01/04/2019

April Fools' Day 2019

Everyone hates April Fools’ Day — so why does it endure?

I hate April Fools’ Day. I’m not alone, either — in fact, I’m probably among the majority of people. So why does such an unpopular holiday persist?

Well, it’s positively medieval, says Alex Boese, the curator of the museum of hoaxes. “One of the interesting things about the holiday is that you can go right back to the beginning of the earliest records of it, and people always hated it,” Boese says. “It's one of the least-liked holidays there is. There's a large group of people that just despise it. For literally centuries, people have been predicting that April Fools’ Day must be on its last legs, and surely this awful celebration is going to die out soon, but it just keeps on going.”

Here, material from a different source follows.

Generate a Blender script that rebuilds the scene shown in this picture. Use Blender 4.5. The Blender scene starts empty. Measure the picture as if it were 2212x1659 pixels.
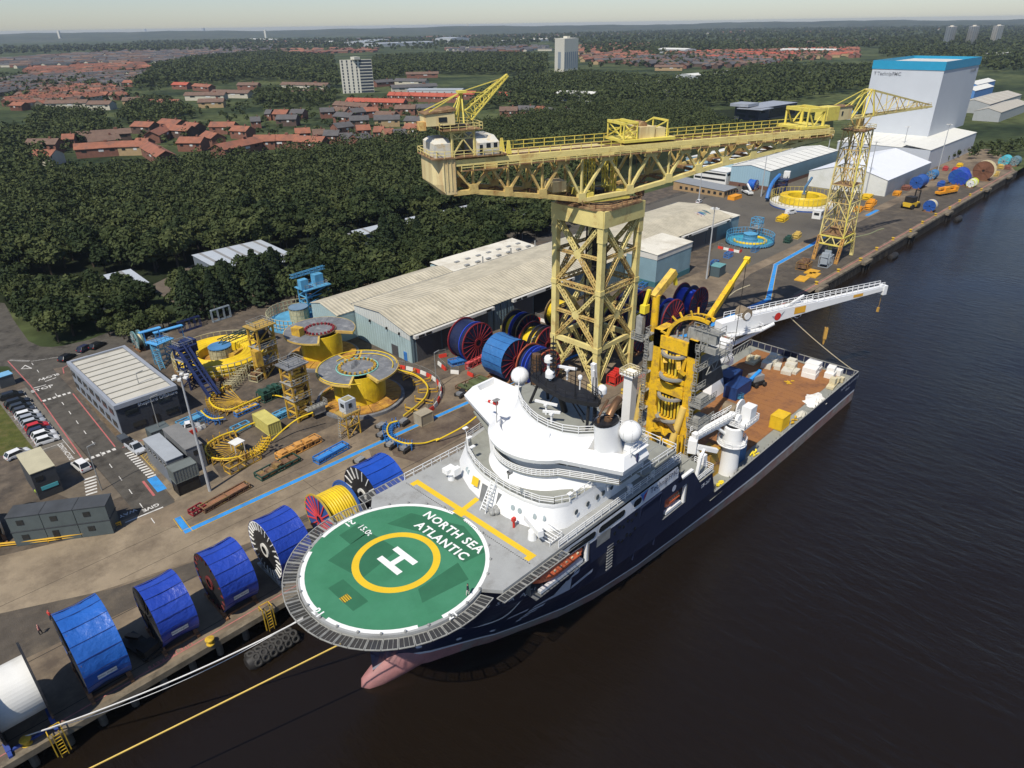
import bpy,math,random
import numpy as np
from mathutils import Vector,Matrix
RN=random.Random(11)
SC=bpy.context.scene
COL=SC.collection
# ------------------------------------------------------------ camera: a drone 72 m over the quay; X runs along the quay, Y inland
H,F,CX,CY=72.0,1500.0,1106.0,829.5
_p,_r,_a=math.radians(27.4),math.radians(0.88),math.radians(45.0)
_M=np.array([[math.sin(_a),math.cos(_a),0],[-math.cos(_a),math.sin(_a),0],[0,0,1]])
_f=np.array([0,math.cos(_p),-math.sin(_p)]);_x=np.array([1.,0,0]);_u=np.cross(_x,_f)
FW=_M@_f
RT=_M@(math.cos(_r)*_x-math.sin(_r)*_u)
UP=_M@(math.sin(_r)*_x+math.cos(_r)*_u)
cam=bpy.data.cameras.new('camera');cam.sensor_width=36.0;cam.lens=F/2212.0*36.0
cam.clip_start=1.0;cam.clip_end=40000.0
cam_ob=bpy.data.objects.new('camera',cam);COL.objects.link(cam_ob)
_m=Matrix([[RT[i],UP[i],-FW[i],(0,0,H)[i]]for i in range(3)]+[[0,0,0,1]])
cam_ob.matrix_world=_m
SC.camera=cam_ob
def ray(x,y):
 d=FW*F+RT*(x-CX)+UP*(CY-y)
 return d/np.linalg.norm(d)
def G(x,y,z=0.0):
 d=ray(x,y);t=(z-H)/d[2]
 return(float(t*d[0]),float(t*d[1]),float(z))
def GY(x,y,Y):
 d=ray(x,y);t=Y/d[1]
 return(float(t*d[0]),float(Y),float(H+t*d[2]))
def GX(x,y,X):
 d=ray(x,y);t=X/d[0]
 return(float(X),float(t*d[1]),float(H+t*d[2]))
def GV(x,y,b):
 lo,hi=-8.0,140.0
 for _ in range(40):
  m=(lo+hi)/2;v=np.array([b[0],b[1],m-H])
  yy=CY-F*(v@UP)/(v@FW)
  if yy>y:lo=m
  else:hi=m
 return lo
 # ------------------------------------------------------------ daylight
SUN_EL,SUN_DIR=math.radians(55.0),math.radians(16.0)
w=bpy.data.worlds.new('World');SC.world=w;w.use_nodes=True
nt=w.node_tree;nt.nodes.clear()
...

Boese isn’t a hoaxster himself, I should note — rather, he’s a cultural historian with an interest in folklore. And April Fools’ began as a folk holiday, though its most popular origin story is, fittingly, also a hoax. The faux-origin is French, and posits that the switch from the Julian to the Gregorian calendar confused some people, who could be tricked into celebrating the New Year on the wrong day. But references to April Fools’ Day predate the calendar change, Boese says. And those earliest references are Dutch, and they come as early as 1564, nearly two decades before Gregory introduced the new calendar in 1582. The Dutch version of the holiday was a “fools’ errand” day, encouraging the unwary to go gather — for instance — pigeon milk. It’s not certain the holiday is Dutch in origin, but since all the earliest references are from the Netherlands, we probably have them to thank for this tradition, Boese says.